Business

Judge Burns Google Books Settlement

A major 2008 settlement between Google Books, authors and publishers has been rejected by a New York federal Judge. Judge Denny Chin of the Second Circuit Court of Appeals rejected the US$125 million settlement because he said it would give Google too much power in the search market.

The 2008 settlement included the Author’s Guild and Association of American Publishers. Google reportedly agreed to pay $125 million and additional royalties every time a book is viewed online using Google Books. The settlement would have allowed Google to publish millions of books online and sell access to consumers and libraries. The deal has been traveling to different courts and finally arrived the Second Circuit Court of Appeals.

Although its current form has been rejected, Chin has left the settlement open to amendment. He wants the settlement to be “opt in,” which would require Google to have copyright holders consent. The current form is “opt out,” which means copyright holders have to opt out of Google Books or Google could publish their work by default.

Google wants to let users search the texts of its database of 12 million books. Google has had plans to eventually scan and create a virtual form of every text created.

Was Google Books Wielding Too Much Power?

“Google sought to be the commercial’ repository and disseminator of all text-based writings without regard for commercial, academic or scientific copyrights on just about everything that has ever been written since the papyrus, charcoal and The Rosetta Stone,” Laura DiDio, principal analyst at ITIC, told the E-Commerce Times. “So I think Judge Chin made an excellent decision.”

Google has control over a wealth of information and how it is accessed. “No singular entity should have that much control,” said DiDio. “What about author’s rights? In addition to the copyright issues, there’s also the very crucial matter that Google seeks to control how published material is indexed, presented and written. That’s just mind boggling. If allowed, this would have created an instant monopoly in the search market. Google would have had an unfair competitive advantage over competitors from which they would have had little or no hope of overcoming. And there would almost certainly be antitrust challenges to this.”
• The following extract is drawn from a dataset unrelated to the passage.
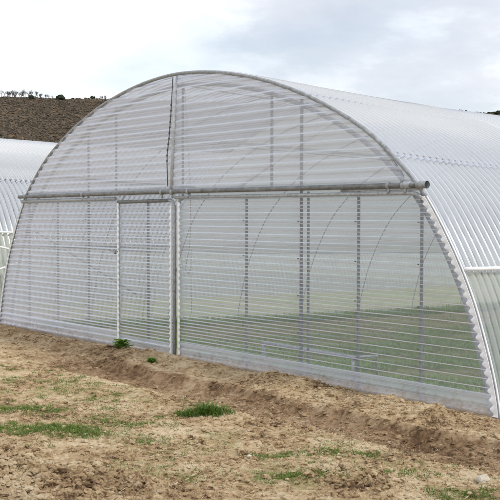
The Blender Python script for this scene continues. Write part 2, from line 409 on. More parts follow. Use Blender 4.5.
# ------------------------------------------------------------------ grass
def blades(px, py, h, w, lean, pz=None):
    n = len(px); a = RNG.random(n) * 2 * PI; b = a + PI / 2 + RNG.normal(0, .3, n)
    z0 = (ground_h(px, py) if pz is None else pz) - .004
    tx, ty = np.cos(a), np.sin(a); sx_, sy_ = np.cos(b), np.sin(b)
    L = []
    for t, wf in ((0, .8), (.4, 1.), (.75, .65), (1, .08)):
        off = lean * h * t**1.8; zz = z0 + h * (t - .35 * np.minimum(lean, 1.2) * t**2)
        for sgn in (-1, 1):
            L.append(np.stack([px + tx * off + sgn * sx_ * w * wf / 2, py + ty * off + sgn * sy_ * w * wf / 2, zz], -1))
    V = np.stack(L, 1).reshape(-1, 3)
    f = np.array([(0, 1, 3, 2), (2, 3, 5, 4), (4, 5, 7, 6)])
    F = (f[None] + (np.arange(n) * 8)[:, None, None]).reshape(-1, 4)
    return V, F
def disk(cx, cy, rx, ry, n, ang=0, soft=.5):
    r = RNG.random(n)**soft; t = RNG.random(n) * 2 * PI
    x, y = r * rx * np.cos(t), r * ry * np.sin(t)
    c, s = math.cos(ang), math.sin(ang)
    return cx + x * c - y * s, cy + x * s + y * c
GA = .66   # patches stretch along the picture's horizontal, i.e. along the ruts
patches = [  # x, y, rx, ry, blades, height
    (2.92, -3.25, .46, .20, 3600, .062), (3.05, -3.05, .28, .14, 1300, .05), (1.80, -2.98, .45, .20, 1900, .055), (2.1, -2.75, .3, .15, 600, .045),
    (.85, -1.95, .7, .3, 1100, .045), (1.5, -2.0, .35, .2, 450, .04), (1.9, -2.2, .3, .15, 500, .04), (2.35, -2.3, .3, .12, 420, .04),
    (3.15, -2.53, .26, .11, 900, .045), (2.7, -2.6, .3, .13, 520, .04), (3.05, -2.15, .16, .08, 320, .04), (3.66, -2.78, .2, .07, 480, .04),
    (4.67, -2.42, .16, .08, 480, .038), (4.73, -2.24, .17, .07, 480, .038), (4.9, -1.98, .24, .06, 620, .036), (5.02, -1.86, .18, .05, 380, .034),
    (5.36, -2.62, .32, .13, 1500, .045), (5.55, -2.2, .2, .06, 500, .04), (5.62, -2.02, .2, .07, 460, .04), (6.22, -2.02, .24, .13, 1500, .05),
    (4.04, -2.95, .36, .14, 420, .03), (4.5, -3.1, .4, .16, 520, .03), (4.3, -2.6, .35, .12, 300, .03), (4.86, -3.25, .2, .08, 330, .035),
    (5.1, -2.9, .4, .12, 420, .03), (.45, -2.4, .6, .3, 500, .04), (-.3, -1.7, .6, .25, 420, .035), (1.2, -2.6, .5, .25, 600, .04), (2.4, -3.6, .4, .2, 700, .05),
    (5.9, -1.75, .3, .08, 240, .03), (4.4, -1.75, .4, .08, 160, .028), (3.7, -2.2, .5, .12, 220, .028), (4.15, -3.95, .12, .06, 140, .035), (3.3, -2.85, .4, .15, 420, .035)]
for q in range(210):       # stray tussocks between the patches, denser to the left
    x = random.uniform(-1.0, 6.6); y = random.uniform(-4.6, -1.5)
    if perlin(np.array([x * 1.3]), np.array([y * 2.0]), 70)[0] > -.05 or random.random() < .25:
        if rough_mask(np.array([x]), np.array([y]))[0] < .3: patches.append((x, y, random.uniform(.05, .22), random.uniform(.03, .08), random.randint(20, 150), random.uniform(.02, .045)))
Vs, Fs, o = [], [], 0
for (x, y, rx, ry, n_, h) in patches:
    n_ = int(n_ * 1.6)
    k = max(3, int(n_ / 24))
    bx_, by_ = disk(x, y, rx * 1.25, ry * 1.35, k, GA, .8)
    idx = RNG.integers(0, k, n_)
    px = bx_[idx] + RNG.normal(0, .03, n_); py = by_[idx] + RNG.normal(0, .024, n_)
    v, f = blades(px, py, h * RNG.uniform(.2, .8, n_) * (.45 + .75 * RNG.random(k))[idx], .0036 * RNG.uniform(.7, 1.4, n_), RNG.uniform(.2, 1.3, n_))
    Vs.append(v); Fs.append(f + o); o += len(v)
g = npmesh('grass', np.concatenate(Vs), np.concatenate(Fs), M['grass'])
tag(g, 'sparse short green grass growing in patches on the tan soil', 'grass', kind='stuff')
# the one big tuft
px, py = disk(3.17, -1.86, .27, .11, 900, GA + .25, .75); hh = 1 - np.hypot((px - 3.17) / .3, (py + 1.86) / .3)
v, f = blades(px, py, np.clip(RNG.uniform(.03, .15, 900) * (.25 + .85 * hh), .02, .2), .0065 * RNG.uniform(.7, 1.3, 900), RNG.uniform(.2, 1.2, 900))
t = npmesh('grass_tuft', v, f, M['tuft'])
tag(t, 'tall dark green tuft of grass beside the trench, largest clump on bare soil', 'grass tuft')
# weed at the foot of the wall left of the door
def weed(x, y, n, h, label):
    mb = MB()
    for i in range(n):
        a = random.random() * 2 * PI; r = random.random()**.6 * h * .9; zz = gz(x, y)
        bx0 = (x + random.gauss(0, h * .25), y + random.gauss(0, h * .2) - .02)
        c = Vector((bx0[0] + math.cos(a) * r, bx0[1] + math.sin(a) * r * .6, zz + random.uniform(.15, 1) * h))
        L_ = random.uniform(.03, .055); d = Vector((math.cos(a), math.sin(a), random.uniform(-.3, .6))).normalized()
        s_ = d.cross(Vector((0, 0, 1))).normalized() * L_ * .35
        o_ = len(mb.v)
        for q in (c - d * L_, c - d * L_ * .1 + s_ + Vector((0, 0, .008)), c + d * L_, c - d * L_ * .1 - s_ + Vector((0, 0, .008))): mb.v.append(tuple(q))
        mb.f.append((o_, o_ + 1, o_ + 2, o_ + 3))
        if i % 4 == 0: mb.tube([(bx0[0], bx0[1], zz - .01), tuple(c - d * L_)], .003, 4, False)
    ob = mb.build('weed', M['weed'], None, smooth=False); tag(ob, label, 'weed')
weed(-.72, -.30, 170, .10, 'bright green leafy weed at the foot of the wall left of the door')
weed(.45, -.62, 70, .045, 'small pale green weed sprouting in the soil under the sliding door')

# interior grass rows
n = 60000
px = RNG.uniform(-4.5, 4.6, n); py = .5 + 12.5 * RNG.random(n)**1.25
n2_ = 9000; px = np.concatenate([px, RNG.uniform(-4.75, -4.0, n2_)]); py = np.concatenate([py, RNG.uniform(.5, 13, n2_)])
rows_ = .5 + .5 * np.cos(px * 2 * PI / 1.5)
pr = sstep(.05, .9, rows_ * .7 + .9 * perlin(px * 1.2, py * .7, 71) + .15) * (.12 + .88 * sstep(-2.6, -.6, px)) + .6 * (px < -4.0) * sstep(-.5, .5, perlin(px * .7, py * .7, 77))
k = RNG.random(len(px)) < pr * 1.6
px, py = px[k], py[k]; n = len(px)
M['pale_grass'] = grassmat('pale_green_weeds', (.16, .27, .05), (.24, .38, .07), (.36, .44, .14))
v, f = blades(px, py, RNG.uniform(.04, .11, n) * np.where(px < -4.0, 1.5, 1), .016 * RNG.uniform(.7, 1.3, n), RNG.uniform(.2, 1.2, n), -drop(py))
g2 = npmesh('weedy_grass', v, f, M['pale_grass']); tag(g2, 'rows of green weeds growing on the ground inside the greenhouse', 'grass', kind='stuff')

# ------------------------------------------------------------------ stones
for (x, y, s_, lab) in [(5.80, -2.32, .035, 'pale grey stone lying on the heaped clods near the bottom edge'), (4.60, -1.12, .014, 'small white stone lying in the bottom of the trench'),
                        (6.02, -1.72, .04, 'flat tan stone lying among grass right of the clod heap'), (3.28, -3.05, .018, 'whitish pebble beside the largest low grass patch'),
                        (4.62, -2.52, .022, 'pale rounded stone beside two small grass patches')]:
    v, f = lumps(np.array([x]), np.array([y]), np.array([s_]), flat=.6, sink=.2, rough=.12)
    ob = npmesh('stone', v, f, M['rock'], smooth=False); tag(ob, lab, 'stone', 'loose stones on the soil')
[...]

The settlement between the authors and publishers and Google was originally completed in 2008.

“The wheels of justice sometimes turn slowly,” said DiDio. “I think the judge overturned it because it was too broad and therefore unenforceable and also because more legal challenges were inevitable. I thought Judge Chin got straight to the heart of the matter in his ruling: namely that the original ruling ignored the authors’ copyrights. The authors had no choice in the matter.”

A new settlement would most likely give more rights and options to copyright holders.

“Chin very astutely left the door open for an amended settlement by rejecting the current one ‘without prejudice,'” said DiDio. “Chin’s decision, which calls for the settlement language to incorporate an ‘opt in’ clause, will prevent Google from using and disseminating copyrighted material by default if the copyright owners fail to opt out.”

The Next Chapter for Google Books

Google is a powerful force that’s good at adapting to change. “Google’s management team is smart and aggressive,” said DiDio. “They will regroup fast. Publicly, they will probably go for an appeal. Privately, they’ll almost certainly try another tactic that is more palatable but one that also ensures that the upper hand in the search market with respect to published works, stays firmly within their grasp. This is going to be a long, drawn out war.”

New rules will need to be introduced in Google Books to make it more fair for authors and competition. “Authors should be able to opt in and opt out,” said DiDio. “This is also very new territory. I think Google should let authors dip their beaks and receive royalties based on the number of downloads/hits their material gets in a given year. Google needs to share the wealth with the creators of the material. I also don’t think that Google should be the only search engine that gets exclusive rights to disseminate, index and present all written works.”

Google’s Troubles With Intellectual Property

Governments have to keep Google in check when its practices begin to ignore copyright and antitrust laws. “Google is having increasing trouble working with governments, this seems to reflect growing momentum to block their key efforts,” Rob Enderle, principal analyst at the Enderle Group, told the E-Commerce Times. “Court process moves slowly and this apparently wasn’t a high priority with the court.”

Google has had problems in the past with intellectual property issues. “They will either have to appeal or alter the offering according to the court’s wishes,” said Enderle. “Authors need to be protected or we won’t write; the initial deal didn’t do enough to protect authors. Google is really getting a reputation of ignoring the rights of those that create content. Android has generated 37 lawsuits mostly on intellectual property issues for instance, and Google has been regularly accused of IP theft.”

Google may need to change its attitude if it wants to avoid further legal action. “I think there is a bigger problem at play here: Google is acting as if they are a robber baron on a lot of fronts, which likely means courts will assume they are guilty,” said Enderle. “Microsoft was in this same space a decade ago and it got very expensive. Google needs to find a way to embrace and assure that content creators get compensated from those that write articles like this one, to folks who write books, or create code. They seem to have this medieval attitude that they are the lords and writers are their serfs, and unless that attitude changes this won’t end well.”